* [Problem details]: Take the lines from the head of the listing through the one bearing "b.tube([p, p +" and copy them exactly, leaving every picture out.
-- Source material start --
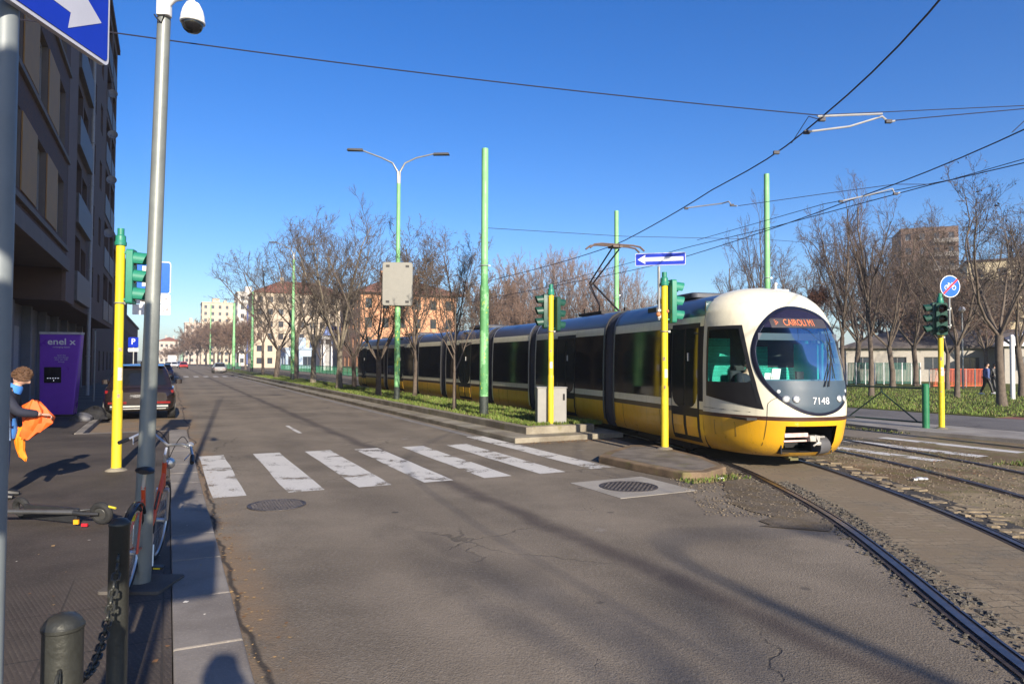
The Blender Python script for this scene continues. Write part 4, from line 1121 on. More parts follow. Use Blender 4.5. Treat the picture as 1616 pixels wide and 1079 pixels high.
def hair_mesh(b, T, h=.235, low=-0.05, puff=1.10, m=0, seed=1):
    r = random.Random(seed); n, k = 14, 24; idx = []
    for i in range(n + 1):
        row = []
        for j in range(k):
            ph = 2 * math.pi * j / k; front = max(0, math.sin(ph)); lo = low + .62 * front ** 2
            zz = 1 - (1 - lo) * i / n; rad = math.sqrt(max(0, 1 - zz * zz)); q = puff + r.uniform(-.07, .09)
            row.append(b.add(T @ Vector((rad * math.cos(ph) * .33 * h * q, (rad * math.sin(ph) * .41 - .01) * h * q, zz * .5 * h * q))))
        idx.append(row)
    for i in range(n):
        for j in range(k): b.face((idx[i][j], idx[i + 1][j], idx[i + 1][(j + 1) % k], idx[i][(j + 1) % k]), m)
    b.face(idx[n], m)
def hand_mesh(b, wrist, direction, palm_n, s=1.0, curl=0.7, m=0, side=1):
    d = Vector(direction).normalized(); n = Vector(palm_n); n = (n - d * n.dot(d)).normalized(); w = d.cross(n) * side
    W_ = Vector(wrist)
    b.tube([W_, W_ + d * .03 * s, W_ + d * .065 * s, W_ + d * .09 * s], [.026 * s, .034 * s, .038 * s, .03 * s], 10, m, squash=.5)
    for k, (off, ln) in enumerate(((-.030, .065), (-.010, .075), (.010, .070), (.029, .055))):
        p = W_ + d * .085 * s + w * off * s; pts = [p]; ang = 0
        for q in range(3):
            ang += curl * (.5 + .25 * q) + k * .05; dd = d * math.cos(ang) + n * math.sin(ang); pts.append(pts[-1] + dd * ln * s * (.45, .3, .25)[q])
        b.tube(pts, [.0095 * s, .009 * s, .008 * s, .006 * s], 6, m)
    p = W_ + d * .03 * s - w * .03 * s
    b.tube([p, p + (d * .5 - w * .7 + n * .3).normalized() * .035 * s, p + (d * .8 - w * .6 + n * .6).normalized() * .065 * s], [.012 * s, .0105 * s, .007 * s], 6, m)

def person(name_label, cat_group, loc, rotz, J, mats, hair_low=-.05, hair_col=None, hands=True, curl=.7, head_pitch=0.0, head_yaw=0.0, coat_long=False, shoes=None, only_upper=False, hands_dir=None):
    """J: joint positions in metres, local frame, person looks along +y"""
    t = thing('person', name_label, 'person', loc, rotz, cat_group)
    top, leg = mats
    j = {k: Vector(v) for k, v in J.items()}
    # body: neck, arms, legs as one surface
    names = ['hip', 'waist', 'chest', 'neck', 'head', 'shl', 'ell', 'wrl', 'shr', 'elr', 'wrr', 'hl', 'kl', 'al', 'tl', 'hr', 'kr', 'ar', 'tr']
    E = [('hip', 'waist'), ('waist', 'chest'), ('chest', 'neck'), ('neck', 'head'), ('chest', 'shl'), ('shl', 'ell'), ('ell', 'wrl'), ('chest', 'shr'), ('shr', 'elr'), ('elr', 'wrr'),
         ('hip', 'hl'), ('hl', 'kl'), ('kl', 'al'), ('al', 'tl'), ('hip', 'hr'), ('hr', 'kr'), ('kr', 'ar'), ('ar', 'tr')]
    rad = dict(hip=.13, waist=.12, chest=.135, neck=.052, head=.06, shl=.062, shr=.062, ell=.042, elr=.042, wrl=.028, wrr=.028, hl=.085, hr=.085, kl=.056, kr=.056, al=.038, ar=.038, tl=.032, tr=.032)
    ids = {n: i for i, n in enumerate(names)}
    me = skin_mesh([j[n] for n in names], [(ids[a], ids[b_]) for a, b_ in E], [rad[n] for n in names])
    b = MB(); b.mesh(me)
    T = head_mesh(b, j['head'] + Vector((0, 0.01, .06)), head_yaw, head_pitch, eye=1)
    if hands:
        for wr, el, sd in (('wrl', 'ell', 1), ('wrr', 'elr', -1)):
            d = (j[wr] - j[el]).normalized()
            if hands_dir: d = (d + Vector(hands_dir) * .6).normalized()
            hand_mesh(b, j[wr], d, Vector((0, 0.3, -1)) if not hands_dir else Vector((-sd * .7, .4, -.3)), curl=curl, side=sd)
    b.build('body', [SKIN, BLACK], t, angle=60)
    # clothes slightly larger
    un = ['hip', 'waist', 'chest', 'shl', 'ell', 'wl2', 'shr', 'elr', 'wr2', 'nk2', 'hem']
    j['wl2'] = j['ell'].lerp(j['wrl'], .9); j['wr2'] = j['elr'].lerp(j['wrr'], .9); j['nk2'] = j['chest'].lerp(j['neck'], .75); j['hem'] = j['hip'] - (j['waist'] - j['hip']).normalized() * (.32 if coat_long else .08)
    UE = [('hem', 'hip'), ('hip', 'waist'), ('waist', 'chest'), ('chest', 'nk2'), ('chest', 'shl'), ('shl', 'ell'), ('ell', 'wl2'), ('chest', 'shr'), ('shr', 'elr'), ('elr', 'wr2')]
    ur = dict(hem=.165, hip=.165, waist=.155, chest=.175, shl=.088, ell=.064, wl2=.048, shr=.088, elr=.064, wr2=.048, nk2=.075)
    ui = {n: i for i, n in enumerate(un)}
    me = skin_mesh([j[n] for n in un], [(ui[a], ui[c]) for a, c in UE], [ur[n] for n in un], root=ui['waist'])
    b = MB(); b.mesh(me); b.build('jacket', top, t, angle=60)
    ln = ['hip', 'hl', 'kl', 'al', 'hr', 'kr', 'ar']; LE = [('hip', 'hl'), ('hl', 'kl'), ('kl', 'al'), ('hip', 'hr'), ('hr', 'kr'), ('kr', 'ar')]
    lr = dict(hip=.15, hl=.105, kl=.076, al=.062, hr=.105, kr=.076, ar=.062); li = {n: i for i, n in enumerate(ln)}
    me = skin_mesh([j[n] for n in ln], [(li[a], li[c]) for a, c in LE], [lr[n] for n in ln])
    b = MB(); b.mesh(me); b.build('trousers', leg, t, angle=60)
    for a, tt in (('al', 'tl'), ('ar', 'tr')):
        b = MB(); A = j[a]; D = (j[tt] - j[a]); D.z = 0; D.normalize(); base = Vector((A.x, A.y, j[tt].z - .03))
        b.tube([base - D * .07 + Vector((0, 0, .03)), base + D * .03 + Vector((0, 0, .045)), base + D * .12 + Vector((0, 0, .03)), base + D * .19 + Vector((0, 0, .02))], [.04, .05, .046, .03], 10, squash=1.0)
        b.build('shoe', shoes or BLACK, t)
    b = MB(); hair_mesh(b, T, low=hair_low)
    hr_ = random.Random(len(name_label))
    for _ in range(170):
        th = hr_.uniform(0, 6.283); z_ = hr_.uniform(-.25, 1.0)
        if math.sin(th) > .25 and z_ < .62: continue
        q = math.sqrt(max(0, 1 - z_ * z_)); rr2 = hr_.uniform(.012, .026)
        b.ball(T @ Vector((q * math.cos(th) * .085, (q * math.sin(th) * .105 - .005), z_ * .128)), (rr2, rr2, rr2 * .7), 4)
    b.build('hair', hair_col or mat('hair_brown', (0.06, 0.035, 0.02), 0.8, var=.4, scale=40), t)
    return t
def pose(**kw):
    d = dict(hip=(0, 0, .93), waist=(0, .0, 1.10), chest=(0, .0, 1.32), neck=(0, .02, 1.48), head=(0, .03, 1.56), shl=(-.19, 0, 1.38), shr=(.19, 0, 1.38), ell=(-.23, -.02, 1.10), elr=(.23, -.02, 1.10),
             wrl=(-.24, .06, .86), wrr=(.24, .06, .86), hl=(-.10, 0, .88), hr=(.10, 0, .88), kl=(-.11, .02, .48), kr=(.11, .02, .48), al=(-.12, 0, .08), ar=(.12, 0, .08), tl=(-.13, .14, .035), tr=(.13, .14, .035))
    d.update(kw); return d
JEANS = mat('jeans_blue', (0.12, 0.17, 0.27), 0.85, var=.25, scale=15)
NAVY = mat('jacket_dark', (0.015, 0.017, 0.03), 0.8, var=.3)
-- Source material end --
* [Result of the task]:
The Blender Python script for this scene continues. Write part 4, from line 1121 on. More parts follow. Use Blender 4.5. Treat the picture as 1616 pixels wide and 1079 pixels high.
def hair_mesh(b, T, h=.235, low=-0.05, puff=1.10, m=0, seed=1):
    r = random.Random(seed); n, k = 14, 24; idx = []
    for i in range(n + 1):
        row = []
        for j in range(k):
            ph = 2 * math.pi * j / k; front = max(0, math.sin(ph)); lo = low + .62 * front ** 2
            zz = 1 - (1 - lo) * i / n; rad = math.sqrt(max(0, 1 - zz * zz)); q = puff + r.uniform(-.07, .09)
            row.append(b.add(T @ Vector((rad * math.cos(ph) * .33 * h * q, (rad * math.sin(ph) * .41 - .01) * h * q, zz * .5 * h * q))))
        idx.append(row)
    for i in range(n):
        for j in range(k): b.face((idx[i][j], idx[i + 1][j], idx[i + 1][(j + 1) % k], idx[i][(j + 1) % k]), m)
    b.face(idx[n], m)
def hand_mesh(b, wrist, direction, palm_n, s=1.0, curl=0.7, m=0, side=1):
    d = Vector(direction).normalized(); n = Vector(palm_n); n = (n - d * n.dot(d)).normalized(); w = d.cross(n) * side
    W_ = Vector(wrist)
    b.tube([W_, W_ + d * .03 * s, W_ + d * .065 * s, W_ + d * .09 * s], [.026 * s, .034 * s, .038 * s, .03 * s], 10, m, squash=.5)
    for k, (off, ln) in enumerate(((-.030, .065), (-.010, .075), (.010, .070), (.029, .055))):
        p = W_ + d * .085 * s + w * off * s; pts = [p]; ang = 0
        for q in range(3):
            ang += curl * (.5 + .25 * q) + k * .05; dd = d * math.cos(ang) + n * math.sin(ang); pts.append(pts[-1] + dd * ln * s * (.45, .3, .25)[q])
        b.tube(pts, [.0095 * s, .009 * s, .008 * s, .006 * s], 6, m)
    p = W_ + d * .03 * s - w * .03 * s
    b.tube([p, p + (d * .5 - w * .7 + n * .3).normalized() * .035 * s, p + (d * .8 - w * .6 + n * .6).normalized() * .065 * s], [.012 * s, .0105 * s, .007 * s], 6, m)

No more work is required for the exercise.